SUPPLIED MATERIAL →
※ ※ ※

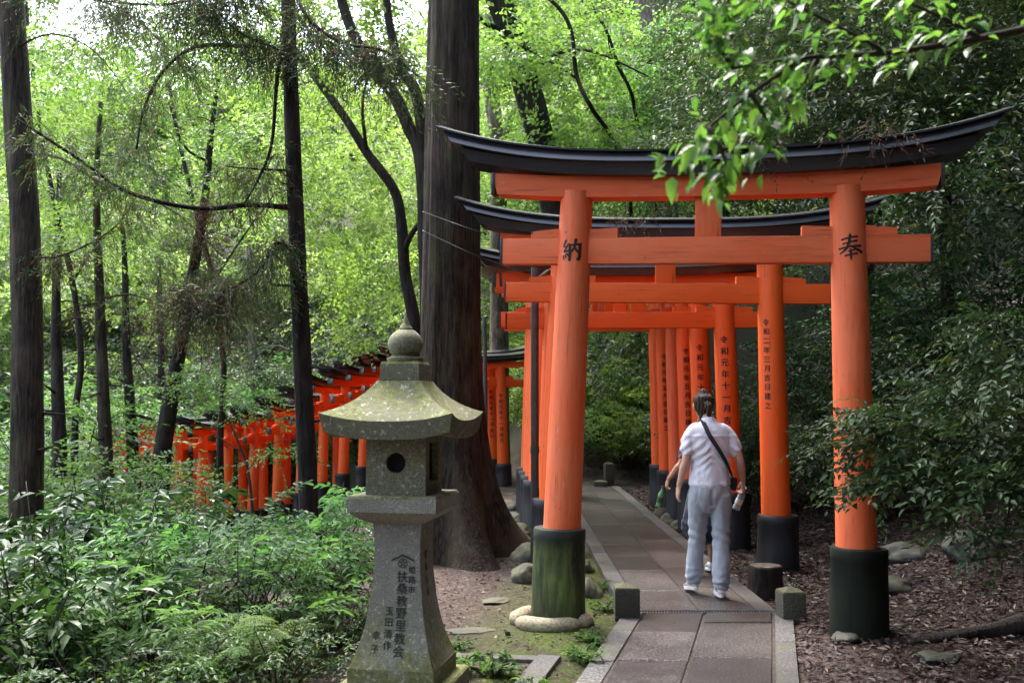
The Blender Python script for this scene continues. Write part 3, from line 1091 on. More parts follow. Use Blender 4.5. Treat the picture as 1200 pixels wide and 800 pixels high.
def lantern_roof():
    mb = MB()
    zt, ze = lz(446), lz(492)
    W = .324
    lv = [(.112, zt), (.128, zt - .026), (.158, zt - .064), (.196, zt - .102), (.238, zt - .136), (.280, zt - .163), (.305, zt - .182), (W, ze)]
    nu = 10
    for side in range(4):
        rot = Matrix.Rotation(side * math.pi / 2, 3, 'Z')
        vs, fs = [], []
        for i, (w, z) in enumerate(lv):
            k = (i / (len(lv) - 1)) ** 2
            for j in range(nu + 1):
                u = -1 + 2 * j / nu
                lift = .040 * k * abs(u) ** 2.6
                vs.append(rot @ Vector((u * w * (1 + .02 * k * abs(u) ** 3), -w * (1 + .02 * k * abs(u) ** 3), z + lift)))
        m = len(lv)
        for w, dz in ((W - .010, .088), (.165, .070)):
            for j in range(nu + 1):
                u = -1 + 2 * j / nu
                vs.append(rot @ Vector((u * w, -w, ze - dz + (.040 * abs(u) ** 2.6 if w > .3 else 0))))
        for i in range(m + 1):
            for j in range(nu):
                a = i * (nu + 1) + j
                fs.append((a + nu + 1, a + nu + 2, a + 1, a))
        mb.add(vs, fs)
    mb.square_stack([(.166, ze - .082), (.113, zt)])
    return mb


lantern_roof().build('roof', M['lantern'], lan, 35)
# fire box with a round hole to the front and square windows at the sides
fz0, fz1, fw = lz(579), lz(503), .152
fire = MB()


def pierced(mb, hole, rot, w, z0, z1, th=.035):
    n = 28
    cz = (z0 + z1) / 2 + .004
    outer, inner = [], []
    for k in range(n):
        a = 2 * math.pi * (k + .5) / n
        c, s_ = math.cos(a), math.sin(a)
        q = 1 / max(abs(c), abs(s_))
        outer.append((w * c * q, (z1 - z0) / 2 * s_ * q + (z0 + z1) / 2))
        if hole == 'round':
            inner.append((.050 * c, .050 * s_ + cz))
        else:
            inner.append((.085 * c * q, .095 * s_ * q + cz))
    vs = [(x, -w, z) for x, z in outer] + [(x, -w, z) for x, z in inner] + [(x, -w + th, z) for x, z in inner]
    fs = []
    for k in range(n):
        k2 = (k + 1) % n
        fs += [(k, k2, n + k2, n + k), (n + k, n + k2, 2 * n + k2, 2 * n + k)]
    mb.add([rot @ Vector(v) for v in vs], fs)


for k, hole in enumerate(('round', 'square', 'round', 'square')):
    pierced(fire, hole, Matrix.Rotation(k * math.pi / 2, 3, 'Z'), fw, fz0, fz1)
fire.build('fire_box', M['lantern'], lan, 35)
MB().box((0, 0, (fz0 + fz1) / 2), (fw * 2 - .074, fw * 2 - .074, fz1 - fz0)).build('chamber_shade', M['hollow'], lan)  # solid near-black block in place of the shaded interior
mb = MB(); mb.square_stack([(.125, lz(610)), (.17, lz(605)), (.222, lz(595)), (.226, lz(580)), (.218, lz(577))]); mb.build('platform', M['lantern_grey'], lan)
sh = []
zt_, zb_ = lz(606), lz(772)
for k in range(17):
    f = k / 16
    sh.append((.124 + .088 * max(0, (f - .30) / .70) ** 2.4 - .008 * math.sin(math.pi * min(1, f / .5)), zt_ + (zb_ - zt_) * f))
sh = sh[::-1]
mb = MB(); mb.square_stack([(.216, lz(791)), (.216, zb_ + .001)] + sh); shaft = mb.build('shaft', M['lantern_grey'], lan)
mb = MB(); mb.square_stack([(.272, -.06), (.272, lz(793)), (.262, lz(791))]); mb.build('plinth', M['lantern'], lan)


def shaft_w(z):
    zs = [q[1] for q in sh]
    ws = [q[0] for q in sh]
    return float(np.interp(z, zs, ws))


front = lambda u, v: (u, -(shaft_w(v) + .0025), v)
side = lambda u, v: (shaft_w(v) + .0025, u, v)
items = []
for i, c in enumerate('扶桑教野里教会'):
    items.append((c, .030, lz(670) - i * .0575, .056, .0018))
for i, c in enumerate('姫路市'):
    items.append((c, .078, lz(662) - i * .047, .038, .0010))
for i, c in enumerate('玉田清作'):
    items.append((c, -.030, lz(709) - i * .052, .044, .0014))
for i, c in enumerate('幸子'):
    items.append((c, -.090, lz(736) - i * .062, .042, .0012))
print_text(items, front, M['ink_grey'], 'inscription', shaft)
print_text([(c, -.02, lz(648) - i * .060, .046, .0014) for i, c in enumerate('昭和五年')], side, M['ink_grey'], 'inscription', shaft)
mb = MB()                                            # the crest: a gable over a ringed flower
cu, cv = .030, lz(652)
for s_ in (-1, 1):
    p = [(0, .032), (0, .022), (s_ * .062, -.006), (s_ * .052, .008)]
    q = [front(cu + a, cv + b) for a, b in p]
    mb.add(q, [(0, 1, 2, 3) if s_ > 0 else (3, 2, 1, 0)])
for r0_, r1_ in ((.020, .024), (.006, .010)):
    n = 20
    vs = []
    for k in range(n):
        a = 2 * math.pi * k / n
        vs += [front(cu + r0_ * math.cos(a), cv - .012 + r0_ * math.sin(a)), front(cu + r1_ * math.cos(a), cv - .012 + r1_ * math.sin(a))]
    mb.add(vs, [(2 * k, 2 * ((k + 1) % n), 2 * ((k + 1) % n) + 1, 2 * k + 1) for k in range(n)])
for k in range(5):
    a = math.pi / 2 + 2 * math.pi * k / 5
    n = 8
    c0 = (cu + .0145 * math.cos(a), cv - .012 + .0145 * math.sin(a))
    vs = [front(c0[0] + .0042 * math.cos(2 * math.pi * q / n), c0[1] + .0042 * math.sin(2 * math.pi * q / n)) for q in range(n)]
    mb.add(vs, [tuple(range(n))])
mb.build('crest', M['ink_grey'], shaft)

# kerb stones of the little bed beside the lantern
kb = empty('bed_edging', (0, 0, 0), 0, 'low grey kerb stones framing the small mossy bed beside the lantern', 'kerb stones')


def edging(a, b, w, h):
    a, b = Vector(a), Vector(b)
    d = (b - a).normalized(); nrm = Vector((-d.y, d.x)) * w / 2
    q = [a - nrm, b - nrm, b + nrm, a + nrm]
    mb = MB(); slab_shape(mb, [(p.x, p.y) for p in q], h, .2, .008)
    mb.build('kerb_stone', M['border'], kb)


edging((-.42, 6.30), (.17, 6.22), .10, .030)
edging((.235, 6.28), (-.03, 5.20), .14, .034)
edging((-.04, 5.19), (-.20, 4.3), .14, .03)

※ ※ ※

Transcribe the listing in full and omit the pictures.

WRITTEN SOLUTION →
The Blender Python script for this scene continues. Write part 3, from line 1091 on. More parts follow. Use Blender 4.5. Treat the picture as 1200 pixels wide and 800 pixels high.
def lantern_roof():
    mb = MB()
    zt, ze = lz(446), lz(492)
    W = .324
    lv = [(.112, zt), (.128, zt - .026), (.158, zt - .064), (.196, zt - .102), (.238, zt - .136), (.280, zt - .163), (.305, zt - .182), (W, ze)]
    nu = 10
    for side in range(4):
        rot = Matrix.Rotation(side * math.pi / 2, 3, 'Z')
        vs, fs = [], []
        for i, (w, z) in enumerate(lv):
            k = (i / (len(lv) - 1)) ** 2
            for j in range(nu + 1):
                u = -1 + 2 * j / nu
                lift = .040 * k * abs(u) ** 2.6
                vs.append(rot @ Vector((u * w * (1 + .02 * k * abs(u) ** 3), -w * (1 + .02 * k * abs(u) ** 3), z + lift)))
        m = len(lv)
        for w, dz in ((W - .010, .088), (.165, .070)):
            for j in range(nu + 1):
                u = -1 + 2 * j / nu
                vs.append(rot @ Vector((u * w, -w, ze - dz + (.040 * abs(u) ** 2.6 if w > .3 else 0))))
        for i in range(m + 1):
            for j in range(nu):
                a = i * (nu + 1) + j
                fs.append((a + nu + 1, a + nu + 2, a + 1, a))
        mb.add(vs, fs)
    mb.square_stack([(.166, ze - .082), (.113, zt)])
    return mb


lantern_roof().build('roof', M['lantern'], lan, 35)
# fire box with a round hole to the front and square windows at the sides
fz0, fz1, fw = lz(579), lz(503), .152
fire = MB()


def pierced(mb, hole, rot, w, z0, z1, th=.035):
    n = 28
    cz = (z0 + z1) / 2 + .004
    outer, inner = [], []
    for k in range(n):
        a = 2 * math.pi * (k + .5) / n
        c, s_ = math.cos(a), math.sin(a)
        q = 1 / max(abs(c), abs(s_))
        outer.append((w * c * q, (z1 - z0) / 2 * s_ * q + (z0 + z1) / 2))
        if hole == 'round':
            inner.append((.050 * c, .050 * s_ + cz))
        else:
            inner.append((.085 * c * q, .095 * s_ * q + cz))
    vs = [(x, -w, z) for x, z in outer] + [(x, -w, z) for x, z in inner] + [(x, -w + th, z) for x, z in inner]
    fs = []
    for k in range(n):
        k2 = (k + 1) % n
        fs += [(k, k2, n + k2, n + k), (n + k, n + k2, 2 * n + k2, 2 * n + k)]
    mb.add([rot @ Vector(v) for v in vs], fs)


for k, hole in enumerate(('round', 'square', 'round', 'square')):
    pierced(fire, hole, Matrix.Rotation(k * math.pi / 2, 3, 'Z'), fw, fz0, fz1)
fire.build('fire_box', M['lantern'], lan, 35)
MB().box((0, 0, (fz0 + fz1) / 2), (fw * 2 - .074, fw * 2 - .074, fz1 - fz0)).build('chamber_shade', M['hollow'], lan)  # solid near-black block in place of the shaded interior
mb = MB(); mb.square_stack([(.125, lz(610)), (.17, lz(605)), (.222, lz(595)), (.226, lz(580)), (.218, lz(577))]); mb.build('platform', M['lantern_grey'], lan)
sh = []
zt_, zb_ = lz(606), lz(772)
for k in range(17):
    f = k / 16
    sh.append((.124 + .088 * max(0, (f - .30) / .70) ** 2.4 - .008 * math.sin(math.pi * min(1, f / .5)), zt_ + (zb_ - zt_) * f))
sh = sh[::-1]
mb = MB(); mb.square_stack([(.216, lz(791)), (.216, zb_ + .001)] + sh); shaft = mb.build('shaft', M['lantern_grey'], lan)
mb = MB(); mb.square_stack([(.272, -.06), (.272, lz(793)), (.262, lz(791))]); mb.build('plinth', M['lantern'], lan)


def shaft_w(z):
    zs = [q[1] for q in sh]
    ws = [q[0] for q in sh]
    return float(np.interp(z, zs, ws))


front = lambda u, v: (u, -(shaft_w(v) + .0025), v)
side = lambda u, v: (shaft_w(v) + .0025, u, v)
items = []
for i, c in enumerate('扶桑教野里教会'):
    items.append((c, .030, lz(670) - i * .0575, .056, .0018))
for i, c in enumerate('姫路市'):
    items.append((c, .078, lz(662) - i * .047, .038, .0010))
for i, c in enumerate('玉田清作'):
    items.append((c, -.030, lz(709) - i * .052, .044, .0014))
for i, c in enumerate('幸子'):
    items.append((c, -.090, lz(736) - i * .062, .042, .0012))
print_text(items, front, M['ink_grey'], 'inscription', shaft)
print_text([(c, -.02, lz(648) - i * .060, .046, .0014) for i, c in enumerate('昭和五年')], side, M['ink_grey'], 'inscription', shaft)
mb = MB()                                            # the crest: a gable over a ringed flower
cu, cv = .030, lz(652)
for s_ in (-1, 1):
    p = [(0, .032), (0, .022), (s_ * .062, -.006), (s_ * .052, .008)]
    q = [front(cu + a, cv + b) for a, b in p]
    mb.add(q, [(0, 1, 2, 3) if s_ > 0 else (3, 2, 1, 0)])
for r0_, r1_ in ((.020, .024), (.006, .010)):
    n = 20
    vs = []
    for k in range(n):
        a = 2 * math.pi * k / n
        vs += [front(cu + r0_ * math.cos(a), cv - .012 + r0_ * math.sin(a)), front(cu + r1_ * math.cos(a), cv - .012 + r1_ * math.sin(a))]
    mb.add(vs, [(2 * k, 2 * ((k + 1) % n), 2 * ((k + 1) % n) + 1, 2 * k + 1) for k in range(n)])
for k in range(5):
    a = math.pi / 2 + 2 * math.pi * k / 5
    n = 8
    c0 = (cu + .0145 * math.cos(a), cv - .012 + .0145 * math.sin(a))
    vs = [front(c0[0] + .0042 * math.cos(2 * math.pi * q / n), c0[1] + .0042 * math.sin(2 * math.pi * q / n)) for q in range(n)]
    mb.add(vs, [tuple(range(n))])
mb.build('crest', M['ink_grey'], shaft)

# kerb stones of the little bed beside the lantern
kb = empty('bed_edging', (0, 0, 0), 0, 'low grey kerb stones framing the small mossy bed beside the lantern', 'kerb stones')


def edging(a, b, w, h):
    a, b = Vector(a), Vector(b)
    d = (b - a).normalized(); nrm = Vector((-d.y, d.x)) * w / 2
    q = [a - nrm, b - nrm, b + nrm, a + nrm]
    mb = MB(); slab_shape(mb, [(p.x, p.y) for p in q], h, .2, .008)
    mb.build('kerb_stone', M['border'], kb)


edging((-.42, 6.30), (.17, 6.22), .10, .030)
edging((.235, 6.28), (-.03, 5.20), .14, .034)
edging((-.04, 5.19), (-.20, 4.3), .14, .03)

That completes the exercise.